> [TO DO]: Quote verbatim the span of lines that begins the listing below and closes with the line containing "COL = SC.collection".

Records with scene code:
-- START --

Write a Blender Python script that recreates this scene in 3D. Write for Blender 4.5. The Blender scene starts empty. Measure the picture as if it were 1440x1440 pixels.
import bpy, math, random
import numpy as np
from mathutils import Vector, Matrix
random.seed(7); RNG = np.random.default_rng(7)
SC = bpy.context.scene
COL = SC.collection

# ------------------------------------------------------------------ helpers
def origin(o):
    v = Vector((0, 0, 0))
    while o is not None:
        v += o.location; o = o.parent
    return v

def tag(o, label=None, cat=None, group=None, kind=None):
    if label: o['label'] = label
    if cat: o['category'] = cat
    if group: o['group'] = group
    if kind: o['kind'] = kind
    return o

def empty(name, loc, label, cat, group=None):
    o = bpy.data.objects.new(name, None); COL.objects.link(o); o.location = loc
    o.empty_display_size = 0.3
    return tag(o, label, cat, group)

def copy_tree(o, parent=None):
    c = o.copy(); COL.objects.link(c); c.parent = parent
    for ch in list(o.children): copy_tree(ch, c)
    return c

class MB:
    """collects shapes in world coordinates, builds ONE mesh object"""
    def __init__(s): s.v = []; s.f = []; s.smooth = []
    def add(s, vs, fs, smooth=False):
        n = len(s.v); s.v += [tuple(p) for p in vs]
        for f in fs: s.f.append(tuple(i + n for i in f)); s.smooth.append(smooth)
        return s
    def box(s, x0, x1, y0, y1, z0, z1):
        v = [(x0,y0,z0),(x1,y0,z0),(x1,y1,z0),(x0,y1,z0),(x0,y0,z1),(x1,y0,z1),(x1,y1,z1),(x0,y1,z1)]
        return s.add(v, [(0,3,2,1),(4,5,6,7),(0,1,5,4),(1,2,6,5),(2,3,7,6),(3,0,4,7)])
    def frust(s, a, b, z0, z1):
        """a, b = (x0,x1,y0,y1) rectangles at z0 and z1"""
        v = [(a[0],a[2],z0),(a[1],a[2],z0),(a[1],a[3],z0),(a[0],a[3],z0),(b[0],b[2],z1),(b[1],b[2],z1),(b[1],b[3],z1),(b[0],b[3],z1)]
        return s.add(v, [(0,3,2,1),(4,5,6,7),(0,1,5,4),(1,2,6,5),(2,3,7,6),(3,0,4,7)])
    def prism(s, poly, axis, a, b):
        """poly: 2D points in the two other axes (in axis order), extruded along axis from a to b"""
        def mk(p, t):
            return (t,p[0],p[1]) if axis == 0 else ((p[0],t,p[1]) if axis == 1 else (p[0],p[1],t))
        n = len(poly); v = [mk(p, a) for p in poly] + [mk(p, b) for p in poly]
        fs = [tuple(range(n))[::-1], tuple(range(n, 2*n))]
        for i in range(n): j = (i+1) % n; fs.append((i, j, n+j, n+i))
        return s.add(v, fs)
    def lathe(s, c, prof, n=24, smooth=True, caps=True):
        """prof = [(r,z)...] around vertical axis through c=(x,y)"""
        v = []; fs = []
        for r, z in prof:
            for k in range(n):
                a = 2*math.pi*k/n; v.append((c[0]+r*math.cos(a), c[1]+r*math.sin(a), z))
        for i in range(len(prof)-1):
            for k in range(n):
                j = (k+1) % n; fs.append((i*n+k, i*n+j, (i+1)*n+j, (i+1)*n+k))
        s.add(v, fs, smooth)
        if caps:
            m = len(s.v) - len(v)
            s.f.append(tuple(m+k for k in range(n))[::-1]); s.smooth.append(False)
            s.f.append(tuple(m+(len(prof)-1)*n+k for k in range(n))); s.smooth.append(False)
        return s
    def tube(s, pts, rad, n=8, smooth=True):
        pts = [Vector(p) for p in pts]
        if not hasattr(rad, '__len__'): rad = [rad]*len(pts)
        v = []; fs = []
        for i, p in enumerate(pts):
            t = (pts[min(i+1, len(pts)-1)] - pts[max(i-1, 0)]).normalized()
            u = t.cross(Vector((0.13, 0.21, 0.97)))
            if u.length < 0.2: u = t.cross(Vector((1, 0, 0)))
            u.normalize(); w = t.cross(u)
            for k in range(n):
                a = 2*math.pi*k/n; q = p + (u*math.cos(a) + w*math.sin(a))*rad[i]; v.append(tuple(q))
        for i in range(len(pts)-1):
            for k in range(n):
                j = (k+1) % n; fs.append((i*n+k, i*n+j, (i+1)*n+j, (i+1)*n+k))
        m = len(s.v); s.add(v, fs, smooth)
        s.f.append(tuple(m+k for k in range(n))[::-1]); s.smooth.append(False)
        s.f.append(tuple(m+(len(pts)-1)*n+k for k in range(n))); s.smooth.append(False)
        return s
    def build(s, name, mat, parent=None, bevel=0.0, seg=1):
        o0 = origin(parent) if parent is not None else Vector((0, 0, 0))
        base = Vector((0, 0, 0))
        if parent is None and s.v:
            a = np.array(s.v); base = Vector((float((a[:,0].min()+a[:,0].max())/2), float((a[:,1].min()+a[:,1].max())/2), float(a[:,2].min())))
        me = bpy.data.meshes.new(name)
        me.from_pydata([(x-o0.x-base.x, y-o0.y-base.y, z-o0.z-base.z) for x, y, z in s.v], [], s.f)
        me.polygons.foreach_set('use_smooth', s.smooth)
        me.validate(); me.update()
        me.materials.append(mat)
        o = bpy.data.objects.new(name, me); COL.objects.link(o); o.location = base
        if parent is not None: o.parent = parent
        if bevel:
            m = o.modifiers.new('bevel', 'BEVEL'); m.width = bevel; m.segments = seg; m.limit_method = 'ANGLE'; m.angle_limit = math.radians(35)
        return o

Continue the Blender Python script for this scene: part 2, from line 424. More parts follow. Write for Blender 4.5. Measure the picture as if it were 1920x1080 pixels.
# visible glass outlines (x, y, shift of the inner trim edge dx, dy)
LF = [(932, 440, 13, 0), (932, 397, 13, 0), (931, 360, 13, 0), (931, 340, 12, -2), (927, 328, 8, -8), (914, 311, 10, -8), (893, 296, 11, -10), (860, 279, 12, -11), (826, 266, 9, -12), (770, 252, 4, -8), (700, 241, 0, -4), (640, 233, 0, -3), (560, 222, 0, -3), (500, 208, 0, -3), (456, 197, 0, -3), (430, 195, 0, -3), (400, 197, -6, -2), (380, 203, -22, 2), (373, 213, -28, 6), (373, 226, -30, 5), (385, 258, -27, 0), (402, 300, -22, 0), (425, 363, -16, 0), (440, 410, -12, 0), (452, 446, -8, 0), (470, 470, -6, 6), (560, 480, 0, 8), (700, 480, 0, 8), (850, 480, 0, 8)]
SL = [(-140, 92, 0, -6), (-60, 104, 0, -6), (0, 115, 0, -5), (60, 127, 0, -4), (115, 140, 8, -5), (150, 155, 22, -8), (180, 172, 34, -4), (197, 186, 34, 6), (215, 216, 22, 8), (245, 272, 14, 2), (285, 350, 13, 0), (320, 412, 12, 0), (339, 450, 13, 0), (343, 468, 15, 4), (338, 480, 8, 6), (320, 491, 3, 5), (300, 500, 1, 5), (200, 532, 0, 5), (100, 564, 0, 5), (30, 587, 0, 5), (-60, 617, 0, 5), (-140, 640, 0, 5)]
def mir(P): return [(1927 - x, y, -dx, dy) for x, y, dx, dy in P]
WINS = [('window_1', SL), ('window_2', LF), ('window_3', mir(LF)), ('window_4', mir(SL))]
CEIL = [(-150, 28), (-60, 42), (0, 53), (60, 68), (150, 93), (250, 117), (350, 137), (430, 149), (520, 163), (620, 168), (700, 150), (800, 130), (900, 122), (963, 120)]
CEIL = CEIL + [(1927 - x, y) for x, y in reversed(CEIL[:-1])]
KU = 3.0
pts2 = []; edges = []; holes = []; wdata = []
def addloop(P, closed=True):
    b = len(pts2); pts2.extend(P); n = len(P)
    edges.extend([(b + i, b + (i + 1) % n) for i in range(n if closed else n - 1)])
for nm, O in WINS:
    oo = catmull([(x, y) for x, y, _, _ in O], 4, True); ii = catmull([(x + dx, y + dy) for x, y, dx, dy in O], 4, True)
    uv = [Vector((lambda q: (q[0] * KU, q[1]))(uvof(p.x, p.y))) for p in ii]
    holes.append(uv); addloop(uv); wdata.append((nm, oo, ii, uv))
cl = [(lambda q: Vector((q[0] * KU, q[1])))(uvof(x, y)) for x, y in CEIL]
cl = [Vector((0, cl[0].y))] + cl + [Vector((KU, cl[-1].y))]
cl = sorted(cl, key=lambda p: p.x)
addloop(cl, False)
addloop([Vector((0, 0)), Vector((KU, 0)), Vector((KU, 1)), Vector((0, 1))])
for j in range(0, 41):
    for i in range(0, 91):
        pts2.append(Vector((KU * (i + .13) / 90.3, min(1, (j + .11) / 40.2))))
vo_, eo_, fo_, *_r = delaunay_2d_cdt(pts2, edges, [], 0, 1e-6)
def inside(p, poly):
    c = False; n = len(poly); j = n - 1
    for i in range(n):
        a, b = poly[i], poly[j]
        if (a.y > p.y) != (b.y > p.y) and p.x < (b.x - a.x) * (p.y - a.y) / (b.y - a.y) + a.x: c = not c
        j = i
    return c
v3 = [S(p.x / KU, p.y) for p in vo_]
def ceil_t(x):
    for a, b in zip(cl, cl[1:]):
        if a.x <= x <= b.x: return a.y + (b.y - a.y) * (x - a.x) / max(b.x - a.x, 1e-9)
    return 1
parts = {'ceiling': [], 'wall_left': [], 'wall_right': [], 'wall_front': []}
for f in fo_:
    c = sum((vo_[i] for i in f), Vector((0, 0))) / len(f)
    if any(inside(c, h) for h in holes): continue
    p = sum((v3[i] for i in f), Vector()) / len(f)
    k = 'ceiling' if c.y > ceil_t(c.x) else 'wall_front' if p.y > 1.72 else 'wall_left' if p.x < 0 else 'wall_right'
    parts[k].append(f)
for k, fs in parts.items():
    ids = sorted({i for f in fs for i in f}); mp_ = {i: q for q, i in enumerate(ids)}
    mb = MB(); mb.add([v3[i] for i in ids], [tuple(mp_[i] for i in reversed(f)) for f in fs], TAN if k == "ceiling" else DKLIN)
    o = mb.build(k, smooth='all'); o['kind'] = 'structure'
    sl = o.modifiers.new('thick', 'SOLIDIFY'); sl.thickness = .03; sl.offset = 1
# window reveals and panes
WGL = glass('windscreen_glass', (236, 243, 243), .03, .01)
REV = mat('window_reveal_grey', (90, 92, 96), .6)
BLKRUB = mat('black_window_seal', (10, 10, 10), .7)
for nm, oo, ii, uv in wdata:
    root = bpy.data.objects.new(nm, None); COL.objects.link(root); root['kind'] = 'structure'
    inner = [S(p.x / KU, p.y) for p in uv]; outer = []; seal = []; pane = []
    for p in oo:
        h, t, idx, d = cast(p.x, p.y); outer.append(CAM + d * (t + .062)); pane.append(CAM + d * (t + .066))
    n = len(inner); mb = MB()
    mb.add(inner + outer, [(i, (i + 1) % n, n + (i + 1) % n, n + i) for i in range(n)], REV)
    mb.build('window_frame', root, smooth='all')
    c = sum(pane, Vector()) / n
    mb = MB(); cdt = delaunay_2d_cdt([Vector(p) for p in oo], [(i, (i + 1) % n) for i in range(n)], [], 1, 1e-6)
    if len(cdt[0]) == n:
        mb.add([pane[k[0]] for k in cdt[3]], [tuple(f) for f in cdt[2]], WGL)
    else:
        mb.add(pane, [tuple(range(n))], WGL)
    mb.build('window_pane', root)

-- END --

> [OUTPUT]:
Write a Blender Python script that recreates this scene in 3D. Write for Blender 4.5. The Blender scene starts empty. Measure the picture as if it were 1440x1440 pixels.
import bpy, math, random
import numpy as np
from mathutils import Vector, Matrix
random.seed(7); RNG = np.random.default_rng(7)
SC = bpy.context.scene
COL = SC.collection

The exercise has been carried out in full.